Date
1-14-2026
Department
Rawlings School of Divinity
Degree
Doctor of Philosophy in Bible Exposition (PhD)
Chair
Andreas J. Köstenberger
Keywords
Eschatology, Christocentric, Canonical, Deductive, Hermeneutics, Rapture, Premillennial, Pretribulation, Midtribulation, Prewrath, Posttribulation, Historic Premillennialism, Parousia, Perseverance, Second Coming, Second Advent, The Resurrection, Jesus-centered, Inductive Bible Study, Text-driven, Exegesis, Eisegesis, Tribulation, End Times, End-time Prophecy, Bible Prophecy, Prophecy, Persecution, Fallacies, Chiliasm, Biblical Theology, Revelation, Olivet Discourse
Disciplines
Christianity | Religious Thought, Theology and Philosophy of Religion
Recommended Citation
Davidian, James G., "Trusting Jesus to the End: How a Christocentric, Inductive, and Canonical Hermeneutic Best Answers Rapture Debates and Reaffirms Perseverance" (2026).
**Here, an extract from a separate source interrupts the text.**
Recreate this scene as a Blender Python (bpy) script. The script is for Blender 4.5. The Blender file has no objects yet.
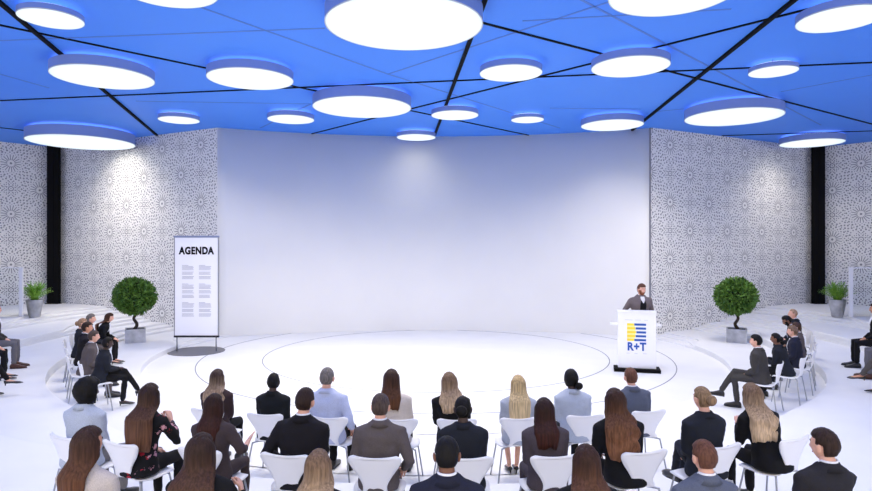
import bpy, bmesh, math, random
from mathutils import Vector, Matrix, Euler, noise
random.seed(7)
SC = bpy.context.scene
COL = SC.collection
PI = math.pi
V = Vector
F, CX, CY, H = 620.0, 436.0, 245.5, 2.7     # focal length in px, principal point, camera height
CEN = (0.0, 15.58)                          # centre of the round stage
CEIL = 6.17

# ------------------------------------------------------------------ basics
def tag(o, label=None, cat=None, group=None, kind=None):
    if label: o['label'] = label
    if cat: o['category'] = cat
    if group: o['group'] = group
    if kind: o['kind'] = kind
    return o

def empty(name, loc=(0, 0, 0), rz=0.0, sc=1.0):
    o = bpy.data.objects.new(name, None); COL.objects.link(o)
    o.location = loc; o.rotation_euler = (0, 0, rz); o.scale = (sc,)*3
    o.empty_display_size = 0.1
    return o

def finish(bm, name, mats, parent=None, smooth=True):
    bmesh.ops.recalc_face_normals(bm, faces=bm.faces)
    me = bpy.data.meshes.new(name); bm.to_mesh(me); bm.free()
    return link(me, name, mats, parent, smooth)

def link(me, name, mats, parent=None, smooth=True):
    if not isinstance(mats, (list, tuple)): mats = [mats]
    me.materials.clear()
    for m in mats: me.materials.append(m)
    if smooth: me.polygons.foreach_set('use_smooth', [True]*len(me.polygons))
    o = bpy.data.objects.new(name, me); COL.objects.link(o)
    if parent: o.parent = parent
    return o

def copy_tree(o, parent=None):
    c = o.copy(); COL.objects.link(c); c.parent = parent
    for ch in o.children: copy_tree(ch, c)
    return c

def box(bm, c, s, rz=0.0, bev=0.0, mi=0):
    x, y, z = s[0]/2, s[1]/2, s[2]/2
    ca, sa = math.cos(rz), math.sin(rz)
    vs = [bm.verts.new((c[0]+(i*x)*ca-(j*y)*sa, c[1]+(i*x)*sa+(j*y)*ca, c[2]+k*z))
          for i in (-1, 1) for j in (-1, 1) for k in (-1, 1)]
    fs = [bm.faces.new([vs[i] for i in q]) for q in
          ((0,1,3,2),(4,6,7,5),(0,4,5,1),(2,3,7,6),(0,2,6,4),(1,5,7,3))]
    for f in fs: f.material_index = mi
    if bev:
        es = list({e for f in fs for e in f.edges})
        bmesh.ops.bevel(bm, geom=es, offset=bev, segments=2, affect='EDGES', profile=.6)

def loft(bm, rings, closed=True, caps=True, mi=0):
    n = len(rings[0]); R = [[bm.verts.new(p) for p in r] for r in rings]
    for a, b in zip(R, R[1:]):
        for i in range(n if closed else n-1):
            j = (i+1) % n
            f = bm.faces.new((a[i], a[j], b[j], b[i])); f.material_index = mi
    if caps and closed:
        for r in (R[0][::-1], R[-1]):
            f = bm.faces.new(r); f.material_index = mi
    return R

def ring(c, rx, ry, n=16, ax=V((1,0,0)), ay=V((0,1,0)), sq=1.0):
    out = []
    for i in range(n):
        a = 2*PI*i/n; ca, sa = math.cos(a), math.sin(a)
        if sq != 1.0:
            ca = math.copysign(abs(ca)**sq, ca); sa = math.copysign(abs(sa)**sq, sa)
        out.append(V(c) + ax*(rx*ca) + ay*(ry*sa))
    return out

def tube(bm, pts, rad, n=10, round_ends=True, mi=0):
    """a tapered tube along pts; rad is a number or a list"""
    pts = [V(p) for p in pts]
    if not isinstance(rad, (list, tuple)): rad = [rad]*len(pts)
    P, Rr = [], []
    if round_ends:
        d0 = (pts[0]-pts[1]).normalized(); d1 = (pts[-1]-pts[-2]).normalized()
        for k in (0.94, 0.7): P.append(pts[0]+d0*rad[0]*k); Rr.append(rad[0]*math.sqrt(1-k*k))
        P += pts; Rr += list(rad)
        for k in (0.7, 0.94): P.append(pts[-1]+d1*rad[-1]*k); Rr.append(rad[-1]*math.sqrt(1-k*k))
    else: P, Rr = pts, list(rad)
    rings = []; up = None
    for i, p in enumerate(P):
        t = (P[min(i+1, len(P)-1)]-P[max(i-1, 0)]).normalized()
        if up is None:
            up = V((0,0,1)) if abs(t.z) < .9 else V((0,1,0))
        ax = up.cross(t).normalized(); ay = t.cross(ax).normalized(); up = ay
        rings.append(ring(p, Rr[i], Rr[i], n, ax, ay))
    loft(bm, rings, mi=mi)

def ball(bm, c, r, M=None, u=14, v=10, mi=0):
    rx, ry, rz = (r, r, r) if isinstance(r, (int, float)) else r
    c = V(c); rings = []
    for j in range(1, v):
        th = PI*j/v
        rings.append([V((rx*math.sin(th)*math.cos(2*PI*i/u), ry*math.sin(th)*math.sin(2*PI*i/u), rz*math.cos(th))) for i in range(u)])
    if M: rings = [[M @ p for p in r_] for r_ in rings]
    rings = [[c+p for p in r_] for r_ in rings]
    loft(bm, rings, mi=mi)

def smooth_path(pts, k=4):
    pts = [V(p) for p in pts]; out = []
    for i in range(len(pts)-1):
        p0 = pts[max(i-1,0)]; p1 = pts[i]; p2 = pts[i+1]; p3 = pts[min(i+2,len(pts)-1)]
        for j in range(k):
            t = j/k
            out.append(.5*((2*p1)+(p2-p0)*t+(2*p0-5*p1+4*p2-p3)*t*t+(3*p1-p0-3*p2+p3)*t**3))
    out.append(pts[-1]); return out

def remesh(bm, voxel, it=3, fac=.5):
    bmesh.ops.recalc_face_normals(bm, faces=bm.faces)
    me = bpy.data.meshes.new('t'); bm.to_mesh(me); bm.free()
    o = bpy.data.objects.new('t', me); COL.objects.link(o)
    m = o.modifiers.new('r', 'REMESH'); m.mode = 'VOXEL'; m.voxel_size = voxel
    s = o.modifiers.new('s', 'SMOOTH'); s.factor = fac; s.iterations = it
    dg = bpy.context.evaluated_depsgraph_get(); dg.update()
    r = bpy.data.meshes.new_from_object(o.evaluated_get(dg), depsgraph=dg)
    bpy.data.objects.remove(o); bpy.data.meshes.remove(me)
    return r

# ------------------------------------------------------------------ materials
MAT = {}
def srgb(r, g, b):
    f = lambda c: (c/255/12.92) if c/255 <= .04045 else ((c/255+.055)/1.055)**2.4
    return (f(r), f(g), f(b), 1)

def mat(name, col=(.8,.8,.8,1), rough=.6, metal=0.0, spec=.5, emit=0.0):
    if name in MAT: return MAT[name]
    m = bpy.data.materials.new(name); m.use_nodes = True; MAT[name] = m
    b = m.node_tree.nodes['Principled BSDF']
    b.inputs['Base Color'].default_value = col
    b.inputs['Roughness'].default_value = rough
    b.inputs['Metallic'].default_value = metal
    b.inputs['Specular IOR Level'].default_value = spec
    if emit:
        b.inputs['Emission Color'].default_value = col; b.inputs['Emission Strength'].default_value = emit
    return m

class NT:
    def __init__(s, m): s.t = m.node_tree; s.b = s.t.nodes['Principled BSDF']
    def n(s, typ, **k):
        x = s.t.nodes.new(typ)
        for a, v in k.items(): setattr(x, a, v)
        return x
    def l(s, a, b): s.t.links.new(a, b)
    def m(s, op, a, b=None, c=None):
        x = s.n('ShaderNodeMath', operation=op)
        for i, v in enumerate((a, b, c)):
            if v is None: continue
            if isinstance(v, (int, float)): x.inputs[i].default_value = v
            else: s.l(v, x.inputs[i])
        return x.outputs[0]
    def mix(s, fac, a, b):
        x = s.n('ShaderNodeMix', data_type='RGBA')
        for i, v in ((0, fac), (6, a), (7, b)):
            if isinstance(v, (int, float, tuple)): x.inputs[i].default_value = v
            else: s.l(v, x.inputs[i])
        return x.outputs[2]

def noisy(name, a, b, scale=8, rough=.7, bump=.1, stretch=(1,1,1), metal=0, detail=4, bdist=.01, spec=.5):
    if name in MAT: return MAT[name]
    m = mat(name, a, rough, metal, spec); t = NT(m)
    tc = t.n('ShaderNodeTexCoord'); mp = t.n('ShaderNodeMapping'); mp.inputs['Scale'].default_value = stretch
    t.l(tc.outputs['Object'], mp.inputs[0])
    nz = t.n('ShaderNodeTexNoise'); nz.inputs['Scale'].default_value = scale; nz.inputs['Detail'].default_value = detail
    t.l(mp.outputs[0], nz.inputs['Vector'])
    rp = t.n('ShaderNodeValToRGB'); rp.color_ramp.elements[0].position = .3; rp.color_ramp.elements[1].position = .7
    rp.color_ramp.elements[0].color = a; rp.color_ramp.elements[1].color = b
    t.l(nz.outputs['Fac'], rp.inputs[0]); t.l(rp.outputs[0], t.b.inputs['Base Color'])
    bp = t.n('ShaderNodeBump'); bp.inputs['Strength'].default_value = bump; bp.inputs['Distance'].default_value = bdist
    t.l(nz.outputs['Fac'], bp.inputs['Height']); t.l(bp.outputs[0], t.b.inputs['Normal'])
    return m

def lin(c, k): return (c[0]*k, c[1]*k, c[2]*k, 1)

def cloth(name, rgb):
    a = srgb(*rgb)
    return noisy('cloth_'+name, lin(a, .85), lin(a, 1.12), scale=140, rough=.85, bump=.25, bdist=.002, spec=.2)

def floral():
    if 'floral' in MAT: return MAT['floral']
    m = mat('floral', (.01,.01,.012,1), .8, spec=.2); t = NT(m)
    tc = t.n('ShaderNodeTexCoord')
    vo = t.n('ShaderNodeTexVoronoi'); vo.inputs['Scale'].default_value = 15
    nz = t.n('ShaderNodeTexNoise'); nz.inputs['Scale'].default_value = 40
    mx = t.mix(.06, (0,0,0,1), nz.outputs['Color'])
    ad = t.n('ShaderNodeVectorMath', operation='ADD'); t.l(tc.outputs['Object'], ad.inputs[0]); t.l(mx, ad.inputs[1])
    t.l(ad.outputs[0], vo.inputs['Vector'])
    sep = t.n('ShaderNodeSeparateColor'); t.l(vo.outputs['Color'], sep.inputs[0])
    spot = t.m('MULTIPLY', t.m('LESS_THAN', vo.outputs['Distance'], .36), t.m('GREATER_THAN', sep.outputs[0], .55))
    colr = t.mix(t.m('GREATER_THAN', sep.outputs[1], .45), srgb(170,40,55), srgb(205,150,160))
    t.l(t.mix(spot, (.008,.008,.010,1), colr), t.b.inputs['Base Color'])
    return m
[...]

Doctoral Dissertations and Projects. 7909.
https://digitalcommons.liberty.edu/doctoral/7909
Abstract
This dissertation compares the four premillennial end-time theories (i.e., the pretribulation, midtribulation, prewrath, and posttribulation views) to answer whether the Bible literally/explicitly describes two future descents of Christ, multiple future resurrections of saints, a pre-wrath timing, a reascent back to heaven, two last trumpets, two peoples of God, and two standards of protection (as proposed by rapture views) or whether the Scriptures describe only a single future coming of Christ for all saints “after the tribulation” (as held by the posttribulation view). By trusting what Jesus taught and relying on what is explicitly written and repeated in the Bible as the standard for truth (i.e., a Christocentric, inductive, and canonical hermeneutic), the author finds that a single posttribulational return of Christ is best supported by the explicit evidence. Conversely, the author finds that the pluralities, timings, and movements proposed by the three rapture theories are based not on a literal interpretation of the Bible as claimed but on inferential, deductive, and eisegetical hermeneutics, which lead to many, and therefore disqualifying, exegetical and theological fallacies.
With the increase in rapture predictions, this timely study analyzes hundreds of end-time passages, supplies numerous time-saving canonical matrices, and answers an exhaustive list of rapture-related questions, like should imminency mean “at any moment” or “impending,” do Christians need to fear being afflicted by God’s wrath during the trumpets and bowls of Revelation, who repopulates the millennium, does the absence of the word ‘church’ in Revelation 4–18 suggest a rapture, and did Paul teach a new rapture revelation or what Jesus taught. Furthermore, this study emphasizes the importance of daily and end-time perseverance and reaffirms the centrality of Jesus’s words in understanding Bible prophecy.